Brief:
Exactly as written, quote every line that follows, skipping the images.

Material provided:
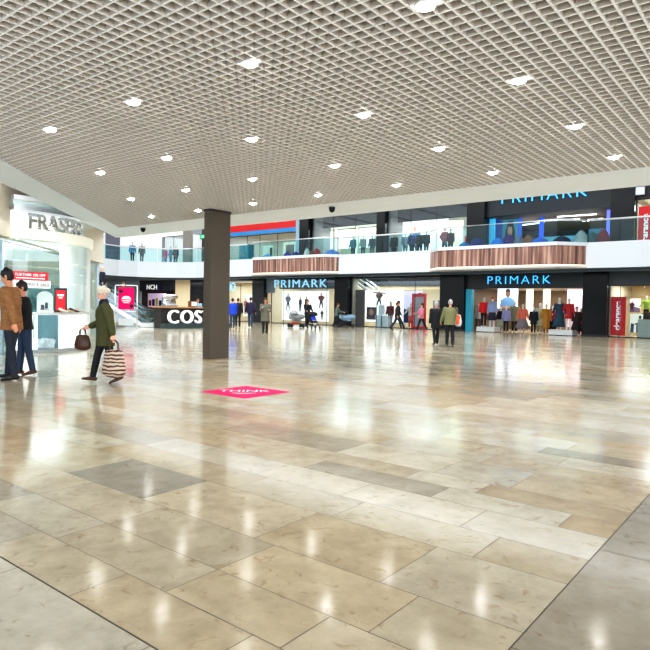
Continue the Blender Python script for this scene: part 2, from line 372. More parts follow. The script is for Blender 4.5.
# wood clad bays standing proud of the parapet
wood = bpy.data.materials.new('walnut_slats'); wood.use_nodes = True
nt = wood.node_tree; bs = nt.nodes['Principled BSDF']; tc = nt.nodes.new('ShaderNodeTexCoord'); mp = nt.nodes.new('ShaderNodeMapping'); mp.inputs['Scale'].default_value = (3.2, 3.2, .12)
nz = nt.nodes.new('ShaderNodeTexNoise'); nz.inputs['Scale'].default_value = 2.2; nz.inputs['Detail'].default_value = 5
rp = nt.nodes.new('ShaderNodeValToRGB'); e = rp.color_ramp.elements
e[0].position = .33; e[0].color = (*lin(84, 56, 48), 1); e[1].position = .68; e[1].color = (*lin(204, 170, 152), 1); q = e.new(.5); q.color = (*lin(142, 104, 92), 1)
for a_, b_ in ((tc.outputs['Object'], mp.inputs[0]), (mp.outputs[0], nz.inputs['Vector']), (nz.outputs['Fac'], rp.inputs[0]), (rp.outputs[0], bs.inputs['Base Color'])): nt.links.new(a_, b_)
bs.inputs['Roughness'].default_value = .45
GLOW = mat('warm_led', (1, .8, .6), .5, emit=(1, .62, .38), es=2.2, noise=.01)
def bay(x0, x1, p, label):
    t = thing('balcony_bay', label, 'wood cladding', (x0, YE, ZB), 0, 'wood clad balcony bays'); w = x1-x0
    pl = [(0, -.01), (p, -p), (w-p, -p), (w, -.01)]; q = [(.06, -.01), (p+.02, -p+.05), (w-p-.02, -p+.05), (w-.06, -.01)]
    b = MB(); b.prism(list(pl), 0, .10); b.build('lower_lip', mat('lip_grey', lin(190, 188, 186), .5, noise=.03), t)
    b = MB(); b.strip(q, .05, .10, .155); b.build('light_strip', GLOW, t)
    b = MB(); b.strip(q, .08, .155, 1.12); b.build('wood_panel', wood, t)
    b = MB(); b.strip(list(pl), .12, 1.12, 1.30); b.build('coping', PARA, t)
    b = MB(); b.prism([(x_, min(-.02, y_+.1)) for x_, y_ in q], ZF-ZB-.06, ZF-ZB); b.build('deck', SLAB, t)
    return t
bay(-18.0, -9.0, 1.15, 'walnut wood clad balcony bay above the right PRIMARK entrance')
bay(-32.95, -24.75, .8, 'walnut wood clad balcony bay above the left PRIMARK window')
# glass balustrade
def balustrade(pth, label, name='glass_balustrade'):
    t = thing(name, label, 'balustrade', (pth[0][0], pth[0][1], ZT))
    o = Vector((pth[0][0], pth[0][1]))
    b = MB(); b.tube([(x-o.x, y-o.y, 1.12) for x, y in pth], .05, 8); b.build('handrail', mat('satin_rail', (.78, .80, .83), .4, .3, noise=.03), t)
    for i in range(len(pth)-1):
        p, q = Vector(pth[i])-o, Vector(pth[i+1])-o; n = max(1, round((q-p).length/1.5)); d = (q-p)/n; u_ = d.normalized()
        for k in range(n):
            a_, c_ = p+d*k+u_*.02, p+d*(k+1)-u_*.02
            b = MB(); b.strip([tuple(a_), tuple(c_)], .016, .0, 1.09); b.build('glass_panel', GRGLASS, t)
    return t
inset = lambda P, d=.07: [(x-(d if i < 8 else 0), y+d) for i, (x, y) in enumerate(P)]
balustrade(inset(path[:11]), 'curved glass balustrade with steel handrail on the left of the balcony')
balustrade([(-32.85, YE), (-32.15, YE-.72), (-25.55, YE-.72), (-24.85, YE)], 'glass balustrade around the left wood clad bay')
balustrade([(-24.75, YE+.07), (-18.1, YE+.07)], 'straight glass balustrade between the two wood clad bays')
balustrade([(-17.95, YE), (-16.8, YE-1.07), (-10.2, YE-1.07), (-9.05, YE)], 'glass balustrade around the right wood clad bay')
balustrade([(-8.95, YE+.07), (2.5, YE+.07)], 'glass balustrade right of the wood clad bays')

# pillars between the shops
def pillar(px0, px1, z0, z1, label, m=BLACK, d=.75):
    x0, x1 = X(px0), X(px1); t = thing('pillar', label, 'pillar', ((x0+x1)/2, YF+d/2-.35, z0)); w = (x1-x0)/2
    b = MB(); b.box(-w, w, -d/2, d/2, .0, z1-z0, bev=.01); b.build('cladding', m, t)
    b = MB(); b.box(-w-.01, w+.01, -d/2-.012, d/2+.01, .0, .12); b.build('plinth', DARK, t)
    return t
pillar(255, 266.5, .0, ZB, 'glossy black ground floor pillar left of the left PRIMARK window')
pillar(337, 350.5, .0, ZB, 'glossy black ground floor pillar right of the left PRIMARK window')
pillar(442, 466, .0, ZB, 'wide glossy black ground floor pillar left of the PRIMARK entrance')
pillar(584, 608.5, .0, ZB, 'wide glossy black ground floor pillar right of the PRIMARK entrance')
pillar(301, 310, ZF, ZVOID, 'narrow black upper pillar right of the red shop fascia')
pillar(377.5, 386, ZF, ZVOID, 'black upper pillar beside the man in black')
pillar(467, 484.5, ZF, ZVOID, 'wide black upper pillar left of the upper PRIMARK front')
pillar(609, 633, ZF, ZVOID, 'wide black upper pillar right of the upper PRIMARK front')
pillar(297.5, 301, ZF, ZVOID, 'pale blue upper pillar at the end of the red fascia', mat('paleblue_clad', lin(168, 196, 216), .4, noise=.04))
pillar(193, 206, .0, ZB, 'black ground floor pillar behind the cafe counter', BLACK)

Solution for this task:
Continue the Blender Python script for this scene: part 2, from line 372. More parts follow. The script is for Blender 4.5.
# wood clad bays standing proud of the parapet
wood = bpy.data.materials.new('walnut_slats'); wood.use_nodes = True
nt = wood.node_tree; bs = nt.nodes['Principled BSDF']; tc = nt.nodes.new('ShaderNodeTexCoord'); mp = nt.nodes.new('ShaderNodeMapping'); mp.inputs['Scale'].default_value = (3.2, 3.2, .12)
nz = nt.nodes.new('ShaderNodeTexNoise'); nz.inputs['Scale'].default_value = 2.2; nz.inputs['Detail'].default_value = 5
rp = nt.nodes.new('ShaderNodeValToRGB'); e = rp.color_ramp.elements
e[0].position = .33; e[0].color = (*lin(84, 56, 48), 1); e[1].position = .68; e[1].color = (*lin(204, 170, 152), 1); q = e.new(.5); q.color = (*lin(142, 104, 92), 1)
for a_, b_ in ((tc.outputs['Object'], mp.inputs[0]), (mp.outputs[0], nz.inputs['Vector']), (nz.outputs['Fac'], rp.inputs[0]), (rp.outputs[0], bs.inputs['Base Color'])): nt.links.new(a_, b_)
bs.inputs['Roughness'].default_value = .45
GLOW = mat('warm_led', (1, .8, .6), .5, emit=(1, .62, .38), es=2.2, noise=.01)
def bay(x0, x1, p, label):
    t = thing('balcony_bay', label, 'wood cladding', (x0, YE, ZB), 0, 'wood clad balcony bays'); w = x1-x0
    pl = [(0, -.01), (p, -p), (w-p, -p), (w, -.01)]; q = [(.06, -.01), (p+.02, -p+.05), (w-p-.02, -p+.05), (w-.06, -.01)]
    b = MB(); b.prism(list(pl), 0, .10); b.build('lower_lip', mat('lip_grey', lin(190, 188, 186), .5, noise=.03), t)
    b = MB(); b.strip(q, .05, .10, .155); b.build('light_strip', GLOW, t)
    b = MB(); b.strip(q, .08, .155, 1.12); b.build('wood_panel', wood, t)
    b = MB(); b.strip(list(pl), .12, 1.12, 1.30); b.build('coping', PARA, t)
    b = MB(); b.prism([(x_, min(-.02, y_+.1)) for x_, y_ in q], ZF-ZB-.06, ZF-ZB); b.build('deck', SLAB, t)
    return t
bay(-18.0, -9.0, 1.15, 'walnut wood clad balcony bay above the right PRIMARK entrance')
bay(-32.95, -24.75, .8, 'walnut wood clad balcony bay above the left PRIMARK window')
# glass balustrade
def balustrade(pth, label, name='glass_balustrade'):
    t = thing(name, label, 'balustrade', (pth[0][0], pth[0][1], ZT))
    o = Vector((pth[0][0], pth[0][1]))
    b = MB(); b.tube([(x-o.x, y-o.y, 1.12) for x, y in pth], .05, 8); b.build('handrail', mat('satin_rail', (.78, .80, .83), .4, .3, noise=.03), t)
    for i in range(len(pth)-1):
        p, q = Vector(pth[i])-o, Vector(pth[i+1])-o; n = max(1, round((q-p).length/1.5)); d = (q-p)/n; u_ = d.normalized()
        for k in range(n):
            a_, c_ = p+d*k+u_*.02, p+d*(k+1)-u_*.02
            b = MB(); b.strip([tuple(a_), tuple(c_)], .016, .0, 1.09); b.build('glass_panel', GRGLASS, t)
    return t
inset = lambda P, d=.07: [(x-(d if i < 8 else 0), y+d) for i, (x, y) in enumerate(P)]
balustrade(inset(path[:11]), 'curved glass balustrade with steel handrail on the left of the balcony')
balustrade([(-32.85, YE), (-32.15, YE-.72), (-25.55, YE-.72), (-24.85, YE)], 'glass balustrade around the left wood clad bay')
balustrade([(-24.75, YE+.07), (-18.1, YE+.07)], 'straight glass balustrade between the two wood clad bays')
balustrade([(-17.95, YE), (-16.8, YE-1.07), (-10.2, YE-1.07), (-9.05, YE)], 'glass balustrade around the right wood clad bay')
balustrade([(-8.95, YE+.07), (2.5, YE+.07)], 'glass balustrade right of the wood clad bays')

# pillars between the shops
def pillar(px0, px1, z0, z1, label, m=BLACK, d=.75):
    x0, x1 = X(px0), X(px1); t = thing('pillar', label, 'pillar', ((x0+x1)/2, YF+d/2-.35, z0)); w = (x1-x0)/2
    b = MB(); b.box(-w, w, -d/2, d/2, .0, z1-z0, bev=.01); b.build('cladding', m, t)
    b = MB(); b.box(-w-.01, w+.01, -d/2-.012, d/2+.01, .0, .12); b.build('plinth', DARK, t)
    return t
pillar(255, 266.5, .0, ZB, 'glossy black ground floor pillar left of the left PRIMARK window')
pillar(337, 350.5, .0, ZB, 'glossy black ground floor pillar right of the left PRIMARK window')
pillar(442, 466, .0, ZB, 'wide glossy black ground floor pillar left of the PRIMARK entrance')
pillar(584, 608.5, .0, ZB, 'wide glossy black ground floor pillar right of the PRIMARK entrance')
pillar(301, 310, ZF, ZVOID, 'narrow black upper pillar right of the red shop fascia')
pillar(377.5, 386, ZF, ZVOID, 'black upper pillar beside the man in black')
pillar(467, 484.5, ZF, ZVOID, 'wide black upper pillar left of the upper PRIMARK front')
pillar(609, 633, ZF, ZVOID, 'wide black upper pillar right of the upper PRIMARK front')
pillar(297.5, 301, ZF, ZVOID, 'pale blue upper pillar at the end of the red fascia', mat('paleblue_clad', lin(168, 196, 216), .4, noise=.04))
pillar(193, 206, .0, ZB, 'black ground floor pillar behind the cafe counter', BLACK)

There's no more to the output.